The Pisani were a rich family of Venetian nobles who owned several Villas Pisani, two of them designed by Andrea Palladio. The villa at Bagnolo was built in the 1540s and represents Palladio's first villa designed for a patrician family of Venice: his earlier villa commissions were from provincial nobility in the Vicenza area. The villa at Bagnolo, the earlier of Palladio's Pisani villas, was the centre of a vast agricultural estate, the significance of villa for Palladio, and was designed with rusticated features to complement its rural setting; in contrast, the Villa Pisani at Montagnana utilizes more refined motifs.
In 1570 Palladio published a version of the villa in his Four Books of Architecture. The executed villa differs noticeably from the design. The deviations may have been in response to certain conditions on the actual site.
An engraved ground plan by Ottavio Bertotti Scamozzi, 1778 gives a clear idea of the villa as it appeared in the 18th century. There was originally a a long barchessa (wing) at the back of the courtyard terminating in dovecotes that kept the villa supplied with squab; this wing was admired by Vasari, but it was demolished in the nineteenth century and replaced by a structure that bears no relation to the Palladian facade it faces.

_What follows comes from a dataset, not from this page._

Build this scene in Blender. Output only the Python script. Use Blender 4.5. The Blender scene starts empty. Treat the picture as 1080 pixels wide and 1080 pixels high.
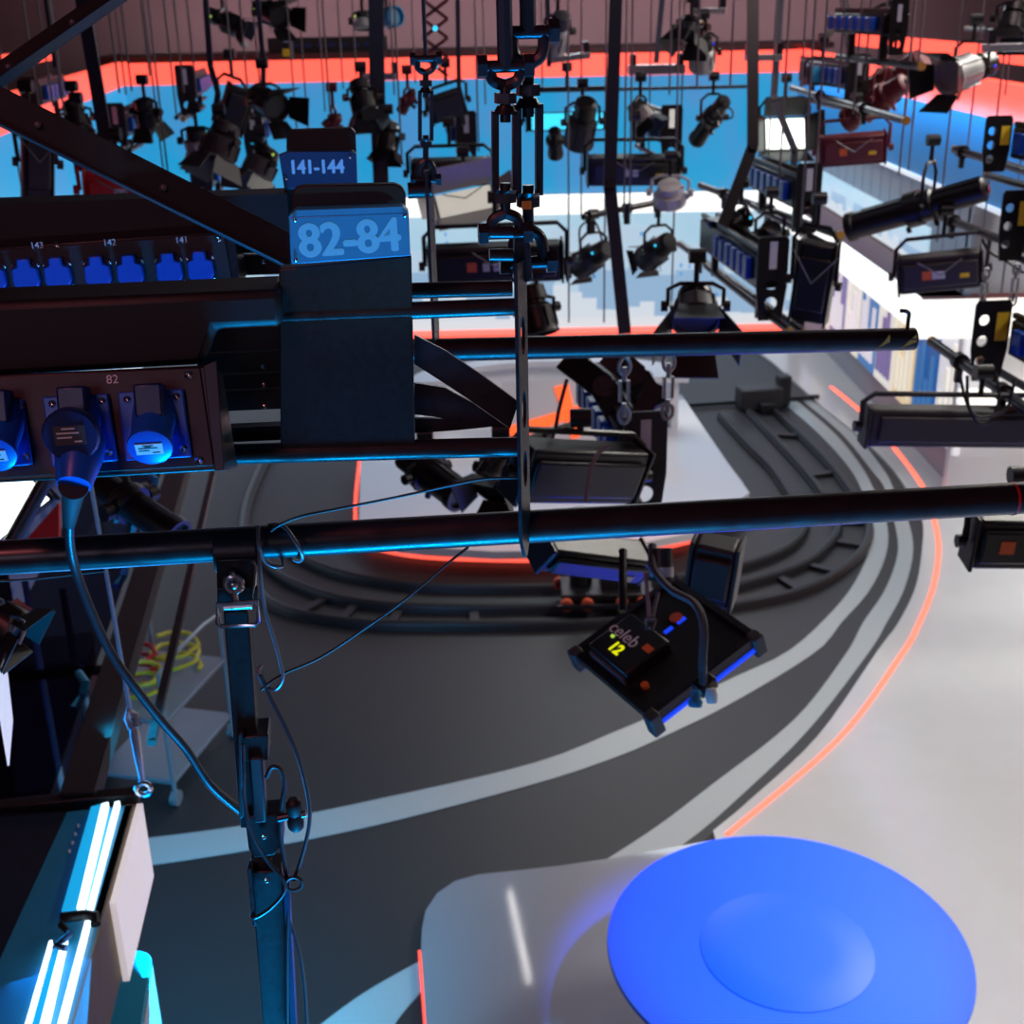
import bpy, bmesh, math, random
from mathutils import Vector as V, Matrix as M
random.seed(7)
sc = bpy.context.scene
COL = sc.collection
PI = math.pi
# ------------------------------------------------------------------ camera
FPX = 1335.0; PITCH = math.radians(22); ROLL = math.radians(1.2); EYE = V((0, 0, 5))
fw = V((0, math.cos(PITCH), -math.sin(PITCH)))
r0 = V((1, 0, 0)); u0 = V((0, math.sin(PITCH), math.cos(PITCH)))
cr = r0*math.cos(ROLL) - u0*math.sin(ROLL)
cu = u0*math.cos(ROLL) + r0*math.sin(ROLL)
cam = bpy.data.cameras.new('camera'); co = bpy.data.objects.new('camera', cam); COL.objects.link(co)
co.matrix_world = M(((cr.x, cu.x, -fw.x, 0), (cr.y, cu.y, -fw.y, 0), (cr.z, cu.z, -fw.z, 5), (0, 0, 0, 1)))
cam.sensor_width = 36; cam.lens = 36*FPX/1080; cam.clip_start = .05
cam.dof.use_dof = True; cam.dof.focus_distance = 1.62; cam.dof.aperture_fstop = 9.0
sc.camera = co
def ray(x, y): return fw + cr*((x-540)/FPX) - cu*((y-540)/FPX)
def P(x, y, d): return EYE + ray(x, y)*d                       # a point seen at x, y at depth d
def G(x, y, z=0.0):
    v = ray(x, y); return EYE + v*((z-5)/v.z)                  # a point at height z
def onp(x, y, p, n):
    v = ray(x, y); return EYE + v*((p-EYE).dot(n)/v.dot(n))    # a point on a plane
UA = G(0, 588, 4.32); UB = G(1080, 525, 4.32)
U = (UB-UA).normalized(); Z = V((0, 0, 1)); W = Z.cross(U)
def pl(x, y, off=0.0): return onp(x, y, UA + W*off, W)          # a point on the upright plane of the near hoist
# ------------------------------------------------------------------ materials
def lin(c):
    return tuple((v/12.92 if v <= .04045 else ((v+.055)/1.055)**2.4) for v in [k/255 for k in c]) + (1,)
MATS = {}
def mat(name, col, rough=.5, metal=0.0, noise=0.0, nscale=40, emit=None, es=1.0, spec=.5, bump=0.0):
    m = bpy.data.materials.new(name); m.use_nodes = True; nt = m.node_tree; b = nt.nodes['Principled BSDF']
    c = lin(col); b.inputs['Base Color'].default_value = c; b.inputs['Roughness'].default_value = rough
    b.inputs['Metallic'].default_value = metal; b.inputs['Specular IOR Level'].default_value = spec
    if noise or bump:
        tc = nt.nodes.new('ShaderNodeTexCoord'); n = nt.nodes.new('ShaderNodeTexNoise')
        n.inputs['Scale'].default_value = nscale; n.inputs['Detail'].default_value = 5
        nt.links.new(tc.outputs['Object'], n.inputs['Vector'])
        if noise:
            r = nt.nodes.new('ShaderNodeMapRange'); r.inputs['To Min'].default_value = max(0, rough-noise); r.inputs['To Max'].default_value = min(1, rough+noise)
            nt.links.new(n.outputs['Fac'], r.inputs['Value']); nt.links.new(r.outputs[0], b.inputs['Roughness'])
            mx = nt.nodes.new('ShaderNodeMix'); mx.data_type = 'RGBA'
            mx.inputs[6].default_value = tuple(k*(1-noise) for k in c[:3])+(1,); mx.inputs[7].default_value = tuple(min(1, k*(1+noise)) for k in c[:3])+(1,)
            nt.links.new(n.outputs['Fac'], mx.inputs[0]); nt.links.new(mx.outputs[2], b.inputs['Base Color'])
        if bump:
            bp = nt.nodes.new('ShaderNodeBump'); bp.inputs['Strength'].default_value = bump
            nt.links.new(n.outputs['Fac'], bp.inputs['Height']); nt.links.new(bp.outputs[0], b.inputs['Normal'])
    if emit:
        b.inputs['Emission Color'].default_value = lin(emit); b.inputs['Emission Strength'].default_value = es
    MATS[name] = m; return m
mat('black_metal', (21, 19, 21), .38, .0, .08, 120)
mat('black_paint', (17, 16, 18), .55, 0, .06, 120)
mat('black_pipe', (36, 32, 35), .36, .2, .2, 30)
mat('dark_panel', (42, 36, 41), .5, 0, .08, 120)
mat('dark_steel', (58, 56, 62), .35, .7, .2, 50)
mat('grey_housing', (66, 66, 70), .5, .2, .15, 60)
mat('light_housing', (165, 165, 165), .45, .2, .15, 60)
mat('aluminium', (180, 180, 185), .35, .8, .15, 60)
mat('chrome', (200, 200, 205), .18, 1, .1, 60)
mat('rope_steel', (120, 118, 125), .4, .6)
mat('rope_dark', (30, 30, 36), .5)
mat('rubber', (22, 22, 24), .6)
mat('cable_sheath', (45, 45, 52), .35)
mat('blue_plastic', (22, 84, 190), .32, 0, .08, 60)
mat('dark_blue_plastic', (18, 40, 92), .35, 0, .08, 60)
mat('sign_blue', (38, 138, 182), .45, 0, .06, 60)
mat('sign_dark_blue', (12, 62, 98), .45, 0, .06, 60)
mat('sign_letter', (105, 205, 235), .5)
mat('sign_letter_bright', (170, 225, 250), .5)
mat('white_print', (225, 225, 230), .5)
mat('white_plastic', (215, 215, 215), .4)
mat('label_white', (200, 205, 215), .5)
mat('yellow_label', (225, 190, 40), .5)
mat('yellow_paint', (190, 140, 60), .45)
mat('orange', (230, 105, 40), .5)
mat('orange_wheel', (205, 90, 60), .45)
mat('red_paint', (175, 22, 30), .5)  # also carries the red light on the box lamp at left
mat('red_tape', (190, 30, 40), .5)
mat('yellow_cable', (205, 180, 50), .5)
mat('navy_strap', (30, 38, 58), .45, .2, .15, 50)
mat('red_housing', (92, 22, 34), .5, .1, .2, 60)  # on the red-lit lamps the red light is put into this colour
mat('trolley_grey', (140, 145, 155), .4, .3)
mat('wood_panel', (120, 105, 85), .6, 0, .3, 12)
mat('led_red', (255, 60, 50), emit=(255, 92, 74), es=1.5)
mat('led_line', (255, 90, 70), emit=(255, 96, 72), es=2.2)
mat('led_white', (255, 255, 255), emit=(245, 255, 246), es=2.5)
mat('led_cyan', (60, 140, 190), emit=(0, 160, 222), es=1.0)
mat('led_cyan_white', (220, 245, 255), emit=(225, 248, 255), es=2.2)
mat('header_white', (250, 248, 240), emit=(250, 247, 238), es=.95)
mat('indicator_green', (200, 255, 90), emit=(190, 240, 90), es=.7)
mat('indicator_blue', (30, 70, 255), emit=(20, 70, 255), es=.8)
mat('indicator_cyan', (60, 220, 255), emit=(60, 215, 255), es=1.2)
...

The interior features a central T-shaped salone with barrel vaulting inspired by Roman baths; it is decorated with frescoes.
In 1996, UNESCO included the villa in the World Heritage Site "City of Vicenza and the Palladian Villas of the Veneto".
The Villa was built for Vettor Pisani, Son of Giovanni, born in 1520. A young member of the patrician family, it was likely built in 1542 on the occasion of his marriage to Paola Foscari. In 1523 Vettor's father, Giovanni, confiscated the property from the Vicentine nobility on behalf of Venice.